With the entire city in a panic, Hannah soon finds herself drawn into a world of ghost girls and horrifying secrets.  She realizes that only by confronting the Valentine Killer will she be able move on with her life—and it’s up to her to put together the pieces before he strikes again.

Paper Valentine is a hauntingly poetic tale of love and death by the New York Times bestselling author of The Replacement and The Space Between.

Review: This is a story about murder. However, it is not a murder mystery, or anything like that. For me, this story was about what makes people special. People think that 'everyone is special' and all that, but in this story, each person makes themselves special. This review can only be explained utilizing passages from the book, so if you don't like spoilers, don't read. :D

Lillian

        Lillian is Hannah's dead friend. While she was not one of the murder victims, she still 'haunts' Hannah. Lillian died of anorexia, which was what made her special. 

Page 195: I understand that she's finally getting right down to the heart of something real and ugly, and it sort of surprises met hat it's taken her this long to say it out loud. "Are you sure you don't really mean that you worried people might be saying, 'Look at Lillian'? That you worried so much about what everyone thought?"  "It was all that really mattered," she says softly. "All I really cared about. Isn't that funny?" I kneel over my stack of newspapers with the scissors clenched in my hand. "I don't want to talk about this." 

        Lillian sighs and rolls over so she's lying on her back with her head hanging limply over the side of the desk. "It didn't happen all at once," she says. 

....... lots more text, until i get to the next passage. 

        At first I think I might as well have slapped her, but then she tubs her hair and nods. "Yeah, sometimes. Maybe it was for attention sometimes.

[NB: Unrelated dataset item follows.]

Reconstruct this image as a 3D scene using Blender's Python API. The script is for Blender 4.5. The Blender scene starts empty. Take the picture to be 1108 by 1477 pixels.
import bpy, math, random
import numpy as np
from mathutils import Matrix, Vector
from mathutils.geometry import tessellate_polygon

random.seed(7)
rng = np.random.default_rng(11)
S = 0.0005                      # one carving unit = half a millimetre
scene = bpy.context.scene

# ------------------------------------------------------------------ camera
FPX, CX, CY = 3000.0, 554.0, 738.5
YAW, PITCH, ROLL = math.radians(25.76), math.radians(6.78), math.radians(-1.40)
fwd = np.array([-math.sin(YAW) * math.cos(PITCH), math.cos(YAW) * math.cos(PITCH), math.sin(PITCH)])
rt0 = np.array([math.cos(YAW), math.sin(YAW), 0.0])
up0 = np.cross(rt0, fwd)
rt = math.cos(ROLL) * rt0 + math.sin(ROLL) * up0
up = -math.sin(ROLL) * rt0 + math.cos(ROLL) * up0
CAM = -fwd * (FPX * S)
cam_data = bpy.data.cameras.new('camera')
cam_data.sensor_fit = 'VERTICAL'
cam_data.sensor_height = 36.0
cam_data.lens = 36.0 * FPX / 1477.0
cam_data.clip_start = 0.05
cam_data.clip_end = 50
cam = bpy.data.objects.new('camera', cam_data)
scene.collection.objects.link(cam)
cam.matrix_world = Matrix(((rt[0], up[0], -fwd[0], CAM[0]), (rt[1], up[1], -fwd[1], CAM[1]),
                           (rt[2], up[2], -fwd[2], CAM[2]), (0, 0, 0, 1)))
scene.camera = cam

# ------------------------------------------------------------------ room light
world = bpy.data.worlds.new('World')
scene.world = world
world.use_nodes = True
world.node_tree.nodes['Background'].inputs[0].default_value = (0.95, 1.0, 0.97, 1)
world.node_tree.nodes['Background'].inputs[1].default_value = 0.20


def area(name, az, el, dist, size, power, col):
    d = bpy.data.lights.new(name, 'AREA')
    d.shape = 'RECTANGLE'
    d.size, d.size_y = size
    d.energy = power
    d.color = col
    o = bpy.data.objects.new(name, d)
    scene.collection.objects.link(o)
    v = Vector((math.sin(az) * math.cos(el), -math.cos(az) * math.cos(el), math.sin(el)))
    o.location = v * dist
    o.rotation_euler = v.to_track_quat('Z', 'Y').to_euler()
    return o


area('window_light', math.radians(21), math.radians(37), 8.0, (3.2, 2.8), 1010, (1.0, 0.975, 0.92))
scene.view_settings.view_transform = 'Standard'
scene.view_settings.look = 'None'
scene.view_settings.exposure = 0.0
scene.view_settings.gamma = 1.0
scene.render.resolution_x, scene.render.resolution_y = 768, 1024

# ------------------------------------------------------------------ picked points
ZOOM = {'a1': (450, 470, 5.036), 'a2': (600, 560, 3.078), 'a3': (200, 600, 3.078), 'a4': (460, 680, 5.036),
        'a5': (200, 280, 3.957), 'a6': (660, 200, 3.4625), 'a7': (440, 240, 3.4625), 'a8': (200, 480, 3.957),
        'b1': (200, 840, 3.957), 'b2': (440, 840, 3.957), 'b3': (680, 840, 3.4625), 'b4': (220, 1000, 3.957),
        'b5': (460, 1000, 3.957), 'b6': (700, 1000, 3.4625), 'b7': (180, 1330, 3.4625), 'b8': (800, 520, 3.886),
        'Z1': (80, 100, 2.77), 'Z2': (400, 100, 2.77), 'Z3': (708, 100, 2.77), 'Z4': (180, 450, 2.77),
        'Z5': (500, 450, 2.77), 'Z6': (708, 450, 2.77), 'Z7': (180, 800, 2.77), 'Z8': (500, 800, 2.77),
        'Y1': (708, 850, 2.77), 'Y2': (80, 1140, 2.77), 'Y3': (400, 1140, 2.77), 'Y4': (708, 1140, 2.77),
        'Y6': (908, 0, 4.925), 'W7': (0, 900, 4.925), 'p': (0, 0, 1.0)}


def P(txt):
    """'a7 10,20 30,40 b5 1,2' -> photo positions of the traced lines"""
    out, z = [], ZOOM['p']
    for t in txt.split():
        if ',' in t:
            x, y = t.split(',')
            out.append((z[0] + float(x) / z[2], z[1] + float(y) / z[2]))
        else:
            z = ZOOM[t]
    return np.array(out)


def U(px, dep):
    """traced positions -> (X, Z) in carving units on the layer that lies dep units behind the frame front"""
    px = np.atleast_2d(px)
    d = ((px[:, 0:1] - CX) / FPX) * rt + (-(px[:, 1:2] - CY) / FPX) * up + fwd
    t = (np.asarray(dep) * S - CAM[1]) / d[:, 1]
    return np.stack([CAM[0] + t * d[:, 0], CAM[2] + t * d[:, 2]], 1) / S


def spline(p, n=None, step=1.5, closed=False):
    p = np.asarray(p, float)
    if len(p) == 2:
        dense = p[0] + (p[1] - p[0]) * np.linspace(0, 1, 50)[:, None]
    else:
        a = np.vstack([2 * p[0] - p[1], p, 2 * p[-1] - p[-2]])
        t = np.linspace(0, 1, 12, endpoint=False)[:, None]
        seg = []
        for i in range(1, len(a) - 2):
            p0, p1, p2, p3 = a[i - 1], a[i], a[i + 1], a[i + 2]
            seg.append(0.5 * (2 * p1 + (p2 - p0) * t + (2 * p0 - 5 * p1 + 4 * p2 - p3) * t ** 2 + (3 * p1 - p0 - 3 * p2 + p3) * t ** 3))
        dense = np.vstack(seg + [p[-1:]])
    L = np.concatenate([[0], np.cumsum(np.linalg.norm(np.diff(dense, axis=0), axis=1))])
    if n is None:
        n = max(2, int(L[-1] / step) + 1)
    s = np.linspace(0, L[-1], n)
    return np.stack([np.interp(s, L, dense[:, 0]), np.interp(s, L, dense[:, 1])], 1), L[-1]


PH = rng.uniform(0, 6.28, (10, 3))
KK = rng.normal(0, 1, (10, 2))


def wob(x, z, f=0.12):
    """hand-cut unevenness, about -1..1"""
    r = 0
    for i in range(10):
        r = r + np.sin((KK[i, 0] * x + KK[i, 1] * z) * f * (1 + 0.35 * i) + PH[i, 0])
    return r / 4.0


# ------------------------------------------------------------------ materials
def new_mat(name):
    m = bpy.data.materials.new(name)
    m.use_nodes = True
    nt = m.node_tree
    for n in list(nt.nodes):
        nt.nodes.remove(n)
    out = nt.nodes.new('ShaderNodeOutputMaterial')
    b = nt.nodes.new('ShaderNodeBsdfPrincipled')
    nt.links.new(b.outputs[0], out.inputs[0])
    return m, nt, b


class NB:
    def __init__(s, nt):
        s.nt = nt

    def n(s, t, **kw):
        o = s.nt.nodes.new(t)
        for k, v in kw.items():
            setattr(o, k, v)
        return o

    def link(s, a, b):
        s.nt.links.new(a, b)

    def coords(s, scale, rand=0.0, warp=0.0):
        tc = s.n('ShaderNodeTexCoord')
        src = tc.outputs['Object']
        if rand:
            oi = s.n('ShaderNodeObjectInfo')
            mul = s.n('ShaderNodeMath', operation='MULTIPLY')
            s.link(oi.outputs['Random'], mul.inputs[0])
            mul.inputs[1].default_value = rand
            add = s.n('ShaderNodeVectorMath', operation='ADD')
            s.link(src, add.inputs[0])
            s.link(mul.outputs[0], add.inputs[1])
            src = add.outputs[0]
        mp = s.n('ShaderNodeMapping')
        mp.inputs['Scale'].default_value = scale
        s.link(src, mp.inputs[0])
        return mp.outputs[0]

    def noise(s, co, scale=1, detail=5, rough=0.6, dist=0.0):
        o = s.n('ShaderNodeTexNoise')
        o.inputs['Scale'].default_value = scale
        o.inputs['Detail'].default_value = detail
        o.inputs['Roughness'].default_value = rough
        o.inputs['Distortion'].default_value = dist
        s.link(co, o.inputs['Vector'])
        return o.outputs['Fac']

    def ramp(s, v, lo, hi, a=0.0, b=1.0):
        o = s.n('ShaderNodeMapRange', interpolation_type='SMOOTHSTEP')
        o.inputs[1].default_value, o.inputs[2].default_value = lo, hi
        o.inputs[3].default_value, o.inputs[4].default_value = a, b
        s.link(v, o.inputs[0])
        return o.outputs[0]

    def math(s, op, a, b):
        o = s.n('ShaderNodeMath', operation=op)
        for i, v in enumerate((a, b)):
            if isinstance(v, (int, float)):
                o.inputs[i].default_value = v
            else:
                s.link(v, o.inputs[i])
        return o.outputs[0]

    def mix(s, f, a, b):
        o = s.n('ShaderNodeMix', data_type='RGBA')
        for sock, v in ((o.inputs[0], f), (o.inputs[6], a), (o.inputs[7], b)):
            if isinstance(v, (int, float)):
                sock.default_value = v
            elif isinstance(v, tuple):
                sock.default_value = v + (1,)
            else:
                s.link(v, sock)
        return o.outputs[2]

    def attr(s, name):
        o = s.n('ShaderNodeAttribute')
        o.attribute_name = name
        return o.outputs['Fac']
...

On days when I felt like I was invisible, or when my mom was on some rampage about how I should join drama or choir and kept telling me that if I just got a little smaller, I'd be really pretty. It was like- it was this hobby I had." 

        But after that it was a monstrous, ugly thing. There must....... (more text) "Back then, when it was a... hobby, what made you want it, though? Why did you hold on to it?" 

        Lillian looks down at me over the edge of the desk and her face is so unbearably miserable. "Because it made me special." 

       (Back to the review) And that is the core of what this book seems to be made of. People doing horrible things to be special. Lillian starved herself to death, just to feel special, to prove that she could be different and unique. 

Connor and Nick: Connor nd Nick (SPOILERSSSSS) are... the villain. They also does some pretty awful things (SPOILERSSSS) like maybe homicide in this book, just so they can feel special. There's always that push to be unique, so one day the both of them just started killing girls, and found out they liked the feeling of power it gave them. It made them feel different and special. 

Finny: He is more obviously special. He's a kid who has done some bad stuff, but proves, against everyone's expectations that he can do good things too. 

Murder Victims: They were also special. They were decorated with toys, and, of course, the valentine. 

        For me the message of this story was: You are not special by your mere existence. You must make that existence special by what you do with it. 

        I loved this story. It was full of layers and stuff I had never thought about before.